By January 6, 2023January 10th, 2023Blog

Friends —

This year’s legislative session begins Monday! Missed our legislative priorities? Don’t worry.

This session is what many refer to as a “long” session—because it lasts longer than even-yeared “short” sessions. The long and short of it is (see what we did there?), together, they make a “biennium,” a two-year budget window. That means this year, legislators will craft the next two-year budget (which begins near the end of session).

😑 But…Y Tho

Many argue that biennial budget planning helps with long-term stability, forecasting, and analyses. Joke’s on them, because there’s no clear evidence on whether or not one- or two-year budgets are better.

What we do know is that biennial cycles are supposed to focus on major programmatic and budget decisions in the first year, and then in-depth evaluation of agencies and departments in the second.

2 things to know about budgeting:

  1. 87% of the state budget is already set by the constitution, meaning that the legislature will fight over the remaining 13%.Upshot: we should argue for a bigger pie (not just over pieces!), which means arguing for the richest people in Washington to pay their share
  2. The total budget amount legislators, departments, and programs fight over are revenue predictions, AKA estimates without a crystal ball (nobody can predict the unpredictable)Upshot: There will be lots of chatter about forecasts limiting our choices, but those rely on a tax code that generates revenue off the backs of the working class (AKA sales taxes). See 1’s Upshot.

🧠 How It Works

1️⃣ The Governor (Jay Inslee) sets the table—his proposed budget already dropped! This is largely most important for maintenance and operations.

2️⃣ The Senate and House create their own budgets. It’s every legislators’ job to politick, whip votes, and advocate in Committees for their funding priorities. Legislative leaders, backbench members, and Appropriations/Ways & Means Committees work from there, debating over line items and proposals. Any bill’s “fiscal note” is its could-be line item in the overall budget.

  • 💪This window—the first 4-8 weeks of session—is where you have maximum leverage! If your bill (that requires funding) is a priority, this is the time to secure champions and commitments.

3️⃣ Budgets get provisos. Provisos are conditions on spending (like a max spending limit, or county specifics), and/or temporary authorizations for use of certain state dollars. There’s really no public input on proviso decisions.

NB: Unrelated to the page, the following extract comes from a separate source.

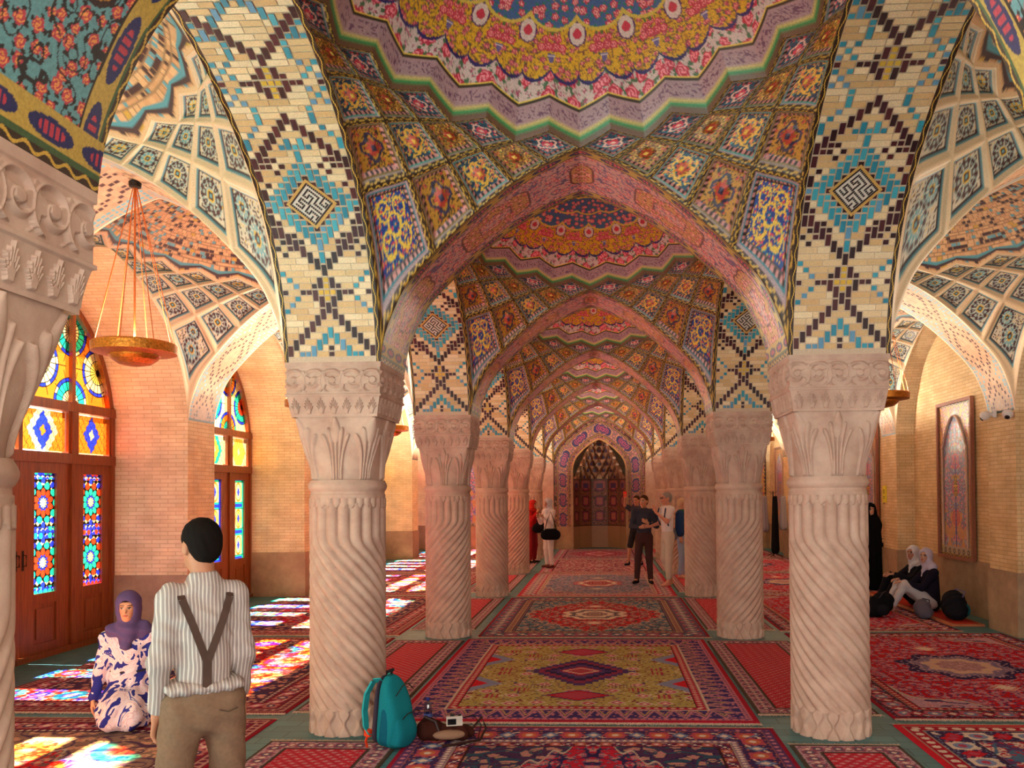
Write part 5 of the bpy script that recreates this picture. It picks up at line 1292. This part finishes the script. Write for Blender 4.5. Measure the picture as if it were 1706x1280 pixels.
for sx in (-1,1):
    p=bandpath((0,1.12*k),(sx*.095,zt),14); p.append(((sx*.10,p[-1][0][1]+.05,zt+.035),(0,-.5,1))); p.append(((sx*.10,.02,zt+.05),(0,0,1))); strap(p,.030)
strap(bandpath((.0,1.14*k),(.0,1.0*k),8),.036)
b.build('braces',flat('brown_elastic','#4d3730',.8),e)
b=MB(); yb=on_back(trou,.085,.90*k) or -.12
b.tube([(.05,yb-.004,.905*k),(.085,yb-.008,.893*k),(.125,yb+.006,.903*k)],.003,4); b.build('pocket_welt',flat('pocket_thread','#5f4c40',.9),e)
# shirt tail bunched over the waistband
sdf_mesh('shirt_tail',[('c',(-.10,-.055,1.005*k),(.10,-.055,1.005*k),.062,.062,(1,1,.5)),('c',(-.06,.02,1.005*k),(.06,.02,1.005*k),.115,.115,(1.05,.8,.3))],.009,.03,M['stripe'],e,hx('#c0b2ab'),extra=lambda G:.006*np.sin(G[...,0]*110+G[...,2]*60))
# ---- kneeling woman
e=empty('person',(-3.62,.02,.008),PI+.38); tag(e,'woman kneeling on the carpet in a blue and white printed dress and purple headscarf','person')
hp,q=head_prims((0,.05,.92),-.05,.92,-.05)
B=list(hp)+[('c',(0,.02,.74),(0,.04,.86),.045,.043),('c',(0,0,.35),(0,.0,.60),.10,.10,(1.2,.85,1)),('c',(0,0,.60),(0,.01,.74),.09,.05,(1.2,.8,1)),('c',(-.15,0,.68),(.15,0,.68),.045,.045)]
for s_ in (-1,1):
    B+= [('c',(s_*.15,0,.68),(s_*.20,-.01,.44),.038,.032),('c',(s_*.20,-.01,.44),(s_*.235,.06,.23),.032,.021),('c',(s_*.07,0,.26),(s_*.07,.20,.12),.07,.05),('c',(s_*.07,.20,.09),(s_*.07,-.12,.08),.045,.035),('c',(s_*.09,-.15,.07),(s_*.07,-.28,.04),.03,.02)]
    B+=hand((s_*.237,.062,.225),(s_*.1,.2,-1),(-s_*.2,1,0),(-s_,0,0),.88,.45)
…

Instead, provisos are the backdoor ways to fund the stuff legislators couldn’t get passed during the open-door part of session. Each chamber offers provisos based on what each of them want to prioritize. Most provisos fund studies in preparation for some hopeful legislation in a year or three, or de facto implement a failed bill that is regardless largely supported or desired.

  • 🤓 Budget provisos are a minuscule fraction of the budget, but they’re important because they set stuff up for the future (see: 2020’s GBI committee).

4️⃣ Reconciliation between all the budgets with their provisos. Now, the House Appropriations Committee Chair, Timm Ormsby (D-3), and the Senate Ways and Means Chair, Christine Rolfes (D-23), get together over hashbrowns and negotiate their chambers’ budget differences. AKA Caucus staff compile provisos requested by every member for a briefing so that legislators can weigh capital and operating budgets. The real goal, though: Ensure every district can get something, and make every legislator feel a little bit happier with the results.

5️⃣ Everyone in both chambers votes again on the reconciled package, sending it to the governor to sign.

  • ☠️ Sometimes the governor hates it (or, in legalese, finds it “meaningfully different” from what he set out in 1️⃣). So he pulls out a big veto stamp. Or in recent controversy, he pulls out a bunch of wittle baby veto stamps and rejects certain parts of the budget. The latter is highly irregular and maybe unconstitutional. TBD. Either way, no one wants to get to this point because if the governor doesn’t sign the budget, he’ll simply extend session. This is a pretty big threat because, by May, everybody really wants to go home already.